### Stated goal
Transcribe the listing that follows in full, omitting pictures.

### Supplied information
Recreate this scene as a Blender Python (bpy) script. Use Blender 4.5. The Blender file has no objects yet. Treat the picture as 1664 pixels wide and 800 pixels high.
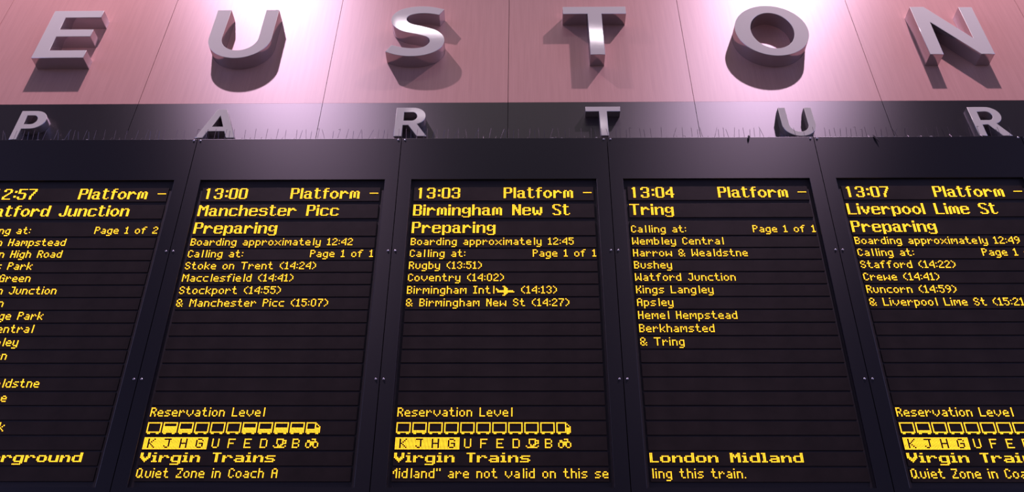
import bpy, bmesh, math, random
import numpy as np
from mathutils import Matrix, Vector

random.seed(7)
sc = bpy.context.scene
COL = sc.collection
CAM_Z = 1.6

# ------------------------------------------------------------------ camera
cam_d = bpy.data.cameras.new('camera')
cam = bpy.data.objects.new('camera', cam_d)
COL.objects.link(cam)
pitch, roll, yaw = 0.65371492, 0.00675684, -0.01494280
cp, sp, cy, sy = math.cos(pitch), math.sin(pitch), math.cos(yaw), math.sin(yaw)
fw = Vector((sy * cp, cy * cp, sp))
r0 = Vector((cy, -sy, 0))
u0 = r0.cross(fw)
rt = math.cos(roll) * r0 + math.sin(roll) * u0
up = -math.sin(roll) * r0 + math.cos(roll) * u0
M = Matrix((rt, up, -fw)).transposed().to_4x4()
M.translation = Vector((0.1000836, -4.3212032, CAM_Z))
cam.matrix_world = M
cam_d.sensor_fit = 'HORIZONTAL'
cam_d.sensor_width = 36.0
cam_d.lens = 36.0 * 1415.407 / 1664.0
cam_d.clip_end = 200
sc.camera = cam

# ------------------------------------------------------------------ view / world / lights
sc.view_settings.view_transform = 'Standard'
sc.view_settings.look = 'None'
sc.view_settings.exposure = 0.0
sc.view_settings.gamma = 1.0
sc.view_settings.use_curve_mapping = False
sc.cycles.use_denoising = True
sc.cycles.max_bounces = 6
sc.cycles.sample_clamp_indirect = 4.0

world = bpy.data.worlds.new('station_hall')
sc.world = world
world.use_nodes = True
nt = world.node_tree
nt.nodes.clear()
w_out = nt.nodes.new('ShaderNodeOutputWorld')
w_bg = nt.nodes.new('ShaderNodeBackground')
w_tc = nt.nodes.new('ShaderNodeTexCoord')
w_sep = nt.nodes.new('ShaderNodeSeparateXYZ')
w_map = nt.nodes.new('ShaderNodeMapRange')
w_map.inputs['From Min'].default_value = -0.3
w_map.inputs['From Max'].default_value = 1.0
w_ramp = nt.nodes.new('ShaderNodeValToRGB')
cr = w_ramp.color_ramp
WORLD = [(0.0, (0.05, 0.042, 0.055)), (0.25, (0.05, 0.055, 0.12)), (0.36, (0.06, 0.075, 0.21)),
         (0.52, (0.075, 0.06, 0.10)), (0.82, (0.085, 0.064, 0.08)), (1.0, (0.8, 0.62, 0.63))]
cr.elements[0].position, cr.elements[0].color = WORLD[0][0], (*WORLD[0][1], 1)
cr.elements[1].position, cr.elements[1].color = WORLD[-1][0], (*WORLD[-1][1], 1)
for pos, c in WORLD[1:-1]:
    e = cr.elements.new(pos)
    e.color = (*c, 1)
nt.links.new(w_tc.outputs['Generated'], w_sep.inputs[0])
nt.links.new(w_sep.outputs['Z'], w_map.inputs['Value'])
nt.links.new(w_map.outputs[0], w_ramp.inputs[0])
nt.links.new(w_ramp.outputs[0], w_bg.inputs['Color'])
# side boost (left and right), added as ambient fill for the veneer
w_abs = nt.nodes.new('ShaderNodeMath')
w_abs.operation = 'ABSOLUTE'
w_side = nt.nodes.new('ShaderNodeMapRange')
w_side.interpolation_type = 'SMOOTHSTEP'
w_side.inputs['From Min'].default_value = 0.62
w_side.inputs['From Max'].default_value = 0.95
w_side.inputs['To Min'].default_value = 1.0
w_side.inputs['To Max'].default_value = 13.5
nt.links.new(w_sep.outputs['X'], w_abs.inputs[0])
nt.links.new(w_abs.outputs[0], w_side.inputs['Value'])
nt.links.new(w_side.outputs[0], w_bg.inputs['Strength'])
nt.links.new(w_bg.outputs[0], w_out.inputs[0])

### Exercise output
Recreate this scene as a Blender Python (bpy) script. Use Blender 4.5. The Blender file has no objects yet. Treat the picture as 1664 pixels wide and 800 pixels high.
import bpy, bmesh, math, random
import numpy as np
from mathutils import Matrix, Vector

random.seed(7)
sc = bpy.context.scene
COL = sc.collection
CAM_Z = 1.6

# ------------------------------------------------------------------ camera
cam_d = bpy.data.cameras.new('camera')
cam = bpy.data.objects.new('camera', cam_d)
COL.objects.link(cam)
pitch, roll, yaw = 0.65371492, 0.00675684, -0.01494280
cp, sp, cy, sy = math.cos(pitch), math.sin(pitch), math.cos(yaw), math.sin(yaw)
fw = Vector((sy * cp, cy * cp, sp))
r0 = Vector((cy, -sy, 0))
u0 = r0.cross(fw)
rt = math.cos(roll) * r0 + math.sin(roll) * u0
up = -math.sin(roll) * r0 + math.cos(roll) * u0
M = Matrix((rt, up, -fw)).transposed().to_4x4()
M.translation = Vector((0.1000836, -4.3212032, CAM_Z))
cam.matrix_world = M
cam_d.sensor_fit = 'HORIZONTAL'
cam_d.sensor_width = 36.0
cam_d.lens = 36.0 * 1415.407 / 1664.0
cam_d.clip_end = 200
sc.camera = cam

# ------------------------------------------------------------------ view / world / lights
sc.view_settings.view_transform = 'Standard'
sc.view_settings.look = 'None'
sc.view_settings.exposure = 0.0
sc.view_settings.gamma = 1.0
sc.view_settings.use_curve_mapping = False
sc.cycles.use_denoising = True
sc.cycles.max_bounces = 6
sc.cycles.sample_clamp_indirect = 4.0

world = bpy.data.worlds.new('station_hall')
sc.world = world
world.use_nodes = True
nt = world.node_tree
nt.nodes.clear()
w_out = nt.nodes.new('ShaderNodeOutputWorld')
w_bg = nt.nodes.new('ShaderNodeBackground')
w_tc = nt.nodes.new('ShaderNodeTexCoord')
w_sep = nt.nodes.new('ShaderNodeSeparateXYZ')
w_map = nt.nodes.new('ShaderNodeMapRange')
w_map.inputs['From Min'].default_value = -0.3
w_map.inputs['From Max'].default_value = 1.0
w_ramp = nt.nodes.new('ShaderNodeValToRGB')
cr = w_ramp.color_ramp
WORLD = [(0.0, (0.05, 0.042, 0.055)), (0.25, (0.05, 0.055, 0.12)), (0.36, (0.06, 0.075, 0.21)),
         (0.52, (0.075, 0.06, 0.10)), (0.82, (0.085, 0.064, 0.08)), (1.0, (0.8, 0.62, 0.63))]
cr.elements[0].position, cr.elements[0].color = WORLD[0][0], (*WORLD[0][1], 1)
cr.elements[1].position, cr.elements[1].color = WORLD[-1][0], (*WORLD[-1][1], 1)
for pos, c in WORLD[1:-1]:
    e = cr.elements.new(pos)
    e.color = (*c, 1)
nt.links.new(w_tc.outputs['Generated'], w_sep.inputs[0])
nt.links.new(w_sep.outputs['Z'], w_map.inputs['Value'])
nt.links.new(w_map.outputs[0], w_ramp.inputs[0])
nt.links.new(w_ramp.outputs[0], w_bg.inputs['Color'])
# side boost (left and right), added as ambient fill for the veneer
w_abs = nt.nodes.new('ShaderNodeMath')
w_abs.operation = 'ABSOLUTE'
w_side = nt.nodes.new('ShaderNodeMapRange')
w_side.interpolation_type = 'SMOOTHSTEP'
w_side.inputs['From Min'].default_value = 0.62
w_side.inputs['From Max'].default_value = 0.95
w_side.inputs['To Min'].default_value = 1.0
w_side.inputs['To Max'].default_value = 13.5
nt.links.new(w_sep.outputs['X'], w_abs.inputs[0])
nt.links.new(w_abs.outputs[0], w_side.inputs['Value'])
nt.links.new(w_side.outputs[0], w_bg.inputs['Strength'])
nt.links.new(w_bg.outputs[0], w_out.inputs[0])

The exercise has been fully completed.